• Exercise goal:
Please restate, exactly as written, the lines running from the beginning of the material through the line that has "SC.camera = cam" in it.

──────

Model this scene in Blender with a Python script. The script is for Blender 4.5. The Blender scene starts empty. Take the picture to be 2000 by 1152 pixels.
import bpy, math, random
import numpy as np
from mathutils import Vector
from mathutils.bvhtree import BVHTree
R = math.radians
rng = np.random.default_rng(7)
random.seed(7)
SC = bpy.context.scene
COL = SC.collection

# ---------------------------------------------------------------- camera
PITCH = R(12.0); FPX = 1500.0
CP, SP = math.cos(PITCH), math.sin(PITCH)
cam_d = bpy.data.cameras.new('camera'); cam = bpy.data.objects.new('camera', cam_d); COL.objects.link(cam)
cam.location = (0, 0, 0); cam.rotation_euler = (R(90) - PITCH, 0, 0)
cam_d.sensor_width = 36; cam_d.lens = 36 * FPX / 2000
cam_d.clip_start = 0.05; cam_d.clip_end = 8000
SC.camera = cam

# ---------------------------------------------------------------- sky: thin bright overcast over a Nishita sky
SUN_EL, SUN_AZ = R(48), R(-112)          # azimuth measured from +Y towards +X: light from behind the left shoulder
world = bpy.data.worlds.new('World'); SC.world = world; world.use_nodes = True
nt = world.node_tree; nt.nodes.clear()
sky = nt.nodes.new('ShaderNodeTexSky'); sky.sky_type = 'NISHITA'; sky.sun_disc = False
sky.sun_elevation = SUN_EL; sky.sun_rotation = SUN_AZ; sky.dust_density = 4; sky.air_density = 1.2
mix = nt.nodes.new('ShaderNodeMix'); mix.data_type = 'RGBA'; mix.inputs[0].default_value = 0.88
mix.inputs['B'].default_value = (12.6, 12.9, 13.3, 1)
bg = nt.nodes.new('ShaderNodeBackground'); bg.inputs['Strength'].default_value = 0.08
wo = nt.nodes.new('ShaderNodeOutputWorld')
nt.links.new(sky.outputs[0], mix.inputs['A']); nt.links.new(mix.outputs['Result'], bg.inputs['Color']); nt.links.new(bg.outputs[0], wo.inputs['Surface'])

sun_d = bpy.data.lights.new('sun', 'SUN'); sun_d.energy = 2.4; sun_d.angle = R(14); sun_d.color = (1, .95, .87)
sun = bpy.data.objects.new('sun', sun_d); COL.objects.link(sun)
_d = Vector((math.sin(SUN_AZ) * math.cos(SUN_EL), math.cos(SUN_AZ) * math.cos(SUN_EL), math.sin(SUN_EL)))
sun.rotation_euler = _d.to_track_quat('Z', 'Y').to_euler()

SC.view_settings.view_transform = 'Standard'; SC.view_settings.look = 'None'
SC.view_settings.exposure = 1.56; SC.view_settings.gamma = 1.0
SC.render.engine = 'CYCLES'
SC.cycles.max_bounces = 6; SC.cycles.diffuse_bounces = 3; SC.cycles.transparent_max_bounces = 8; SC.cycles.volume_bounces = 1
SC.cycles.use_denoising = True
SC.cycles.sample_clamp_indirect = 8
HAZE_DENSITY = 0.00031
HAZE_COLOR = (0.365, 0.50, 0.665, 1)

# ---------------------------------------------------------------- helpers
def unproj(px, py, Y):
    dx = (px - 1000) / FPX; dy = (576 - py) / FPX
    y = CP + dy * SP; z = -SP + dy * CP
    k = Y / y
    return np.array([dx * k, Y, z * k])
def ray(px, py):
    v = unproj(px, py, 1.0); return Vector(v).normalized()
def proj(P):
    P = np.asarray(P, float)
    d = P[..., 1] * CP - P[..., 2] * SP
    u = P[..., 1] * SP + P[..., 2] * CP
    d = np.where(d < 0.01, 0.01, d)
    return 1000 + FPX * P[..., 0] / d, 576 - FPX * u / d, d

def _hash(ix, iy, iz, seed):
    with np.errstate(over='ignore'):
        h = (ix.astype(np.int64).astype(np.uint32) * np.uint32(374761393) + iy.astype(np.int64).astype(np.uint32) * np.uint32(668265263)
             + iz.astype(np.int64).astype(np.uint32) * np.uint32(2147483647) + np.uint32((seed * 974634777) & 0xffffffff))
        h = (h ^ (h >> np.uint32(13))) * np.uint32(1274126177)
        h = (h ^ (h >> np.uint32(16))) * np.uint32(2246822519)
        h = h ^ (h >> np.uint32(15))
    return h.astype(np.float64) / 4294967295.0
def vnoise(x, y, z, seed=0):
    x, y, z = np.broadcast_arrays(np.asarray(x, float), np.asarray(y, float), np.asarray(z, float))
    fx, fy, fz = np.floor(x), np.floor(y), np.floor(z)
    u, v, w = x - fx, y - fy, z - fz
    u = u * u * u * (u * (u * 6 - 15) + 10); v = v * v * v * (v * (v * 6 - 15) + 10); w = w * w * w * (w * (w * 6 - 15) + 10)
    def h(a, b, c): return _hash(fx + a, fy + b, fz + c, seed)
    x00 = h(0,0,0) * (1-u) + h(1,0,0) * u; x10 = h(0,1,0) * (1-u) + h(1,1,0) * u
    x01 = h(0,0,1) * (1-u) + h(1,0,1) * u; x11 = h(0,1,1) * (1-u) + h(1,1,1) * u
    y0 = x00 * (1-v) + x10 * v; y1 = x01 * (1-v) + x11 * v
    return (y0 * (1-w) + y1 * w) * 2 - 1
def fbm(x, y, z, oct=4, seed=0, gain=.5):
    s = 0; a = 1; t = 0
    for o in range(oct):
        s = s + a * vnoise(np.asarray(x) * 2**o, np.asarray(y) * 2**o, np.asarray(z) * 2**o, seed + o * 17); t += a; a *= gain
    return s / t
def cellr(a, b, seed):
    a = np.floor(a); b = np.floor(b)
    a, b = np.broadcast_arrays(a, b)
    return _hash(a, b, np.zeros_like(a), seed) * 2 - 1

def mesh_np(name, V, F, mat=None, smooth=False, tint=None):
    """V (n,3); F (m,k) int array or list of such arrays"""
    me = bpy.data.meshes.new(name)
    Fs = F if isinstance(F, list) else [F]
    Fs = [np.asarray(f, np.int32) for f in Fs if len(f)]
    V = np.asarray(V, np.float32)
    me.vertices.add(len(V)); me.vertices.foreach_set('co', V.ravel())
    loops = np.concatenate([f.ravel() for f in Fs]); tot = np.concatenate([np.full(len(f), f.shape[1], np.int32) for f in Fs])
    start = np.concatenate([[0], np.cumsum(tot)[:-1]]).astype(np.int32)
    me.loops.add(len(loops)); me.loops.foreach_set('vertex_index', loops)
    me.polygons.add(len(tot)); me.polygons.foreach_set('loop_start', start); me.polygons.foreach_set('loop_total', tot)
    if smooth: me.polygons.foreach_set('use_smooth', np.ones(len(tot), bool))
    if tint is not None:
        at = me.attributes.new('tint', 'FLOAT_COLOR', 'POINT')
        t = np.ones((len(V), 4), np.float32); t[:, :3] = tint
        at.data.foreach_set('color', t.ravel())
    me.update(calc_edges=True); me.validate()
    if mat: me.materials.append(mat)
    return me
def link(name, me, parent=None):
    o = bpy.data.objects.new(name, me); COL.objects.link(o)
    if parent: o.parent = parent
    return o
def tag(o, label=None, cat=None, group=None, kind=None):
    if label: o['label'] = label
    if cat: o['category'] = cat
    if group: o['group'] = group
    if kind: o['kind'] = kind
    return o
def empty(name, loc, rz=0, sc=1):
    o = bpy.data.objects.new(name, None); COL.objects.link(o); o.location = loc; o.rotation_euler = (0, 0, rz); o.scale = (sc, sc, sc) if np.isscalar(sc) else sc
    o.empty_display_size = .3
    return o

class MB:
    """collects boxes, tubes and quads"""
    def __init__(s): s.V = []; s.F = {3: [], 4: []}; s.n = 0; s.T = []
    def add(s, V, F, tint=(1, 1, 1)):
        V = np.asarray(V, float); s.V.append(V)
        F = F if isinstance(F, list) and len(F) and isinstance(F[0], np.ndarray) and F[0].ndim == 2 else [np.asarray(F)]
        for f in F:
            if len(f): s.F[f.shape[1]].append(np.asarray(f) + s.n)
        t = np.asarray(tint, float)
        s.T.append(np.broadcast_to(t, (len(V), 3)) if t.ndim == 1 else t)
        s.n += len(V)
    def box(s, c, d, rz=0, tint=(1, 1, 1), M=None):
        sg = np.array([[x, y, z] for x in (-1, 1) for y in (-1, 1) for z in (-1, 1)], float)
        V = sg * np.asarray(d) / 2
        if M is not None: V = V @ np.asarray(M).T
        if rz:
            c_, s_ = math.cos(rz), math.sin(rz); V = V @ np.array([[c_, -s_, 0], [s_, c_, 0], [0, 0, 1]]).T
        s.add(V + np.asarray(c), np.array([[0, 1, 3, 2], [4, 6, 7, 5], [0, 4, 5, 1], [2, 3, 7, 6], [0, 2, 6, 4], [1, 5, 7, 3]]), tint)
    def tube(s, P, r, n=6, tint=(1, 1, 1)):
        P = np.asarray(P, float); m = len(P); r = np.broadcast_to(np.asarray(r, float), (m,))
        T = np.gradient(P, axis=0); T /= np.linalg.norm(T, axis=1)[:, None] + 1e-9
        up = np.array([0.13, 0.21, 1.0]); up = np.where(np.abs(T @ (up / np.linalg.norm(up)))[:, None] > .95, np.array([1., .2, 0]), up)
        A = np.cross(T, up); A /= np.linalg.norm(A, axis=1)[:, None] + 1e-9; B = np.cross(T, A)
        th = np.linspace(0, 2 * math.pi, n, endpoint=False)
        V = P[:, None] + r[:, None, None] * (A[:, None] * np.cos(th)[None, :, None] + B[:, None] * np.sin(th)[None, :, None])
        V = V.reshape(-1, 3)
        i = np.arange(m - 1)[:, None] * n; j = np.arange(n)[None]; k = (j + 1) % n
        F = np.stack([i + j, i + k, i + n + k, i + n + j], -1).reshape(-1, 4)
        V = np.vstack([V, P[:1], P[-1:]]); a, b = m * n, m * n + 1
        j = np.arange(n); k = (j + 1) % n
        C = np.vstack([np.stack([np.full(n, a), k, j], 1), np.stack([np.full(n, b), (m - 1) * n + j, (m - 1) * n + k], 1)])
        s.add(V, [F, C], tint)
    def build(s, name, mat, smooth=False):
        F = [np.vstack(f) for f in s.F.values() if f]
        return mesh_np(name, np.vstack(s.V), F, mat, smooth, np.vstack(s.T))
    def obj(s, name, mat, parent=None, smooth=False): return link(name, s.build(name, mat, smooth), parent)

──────

• Expected answer:
Model this scene in Blender with a Python script. The script is for Blender 4.5. The Blender scene starts empty. Take the picture to be 2000 by 1152 pixels.
import bpy, math, random
import numpy as np
from mathutils import Vector
from mathutils.bvhtree import BVHTree
R = math.radians
rng = np.random.default_rng(7)
random.seed(7)
SC = bpy.context.scene
COL = SC.collection

# ---------------------------------------------------------------- camera
PITCH = R(12.0); FPX = 1500.0
CP, SP = math.cos(PITCH), math.sin(PITCH)
cam_d = bpy.data.cameras.new('camera'); cam = bpy.data.objects.new('camera', cam_d); COL.objects.link(cam)
cam.location = (0, 0, 0); cam.rotation_euler = (R(90) - PITCH, 0, 0)
cam_d.sensor_width = 36; cam_d.lens = 36 * FPX / 2000
cam_d.clip_start = 0.05; cam_d.clip_end = 8000
SC.camera = cam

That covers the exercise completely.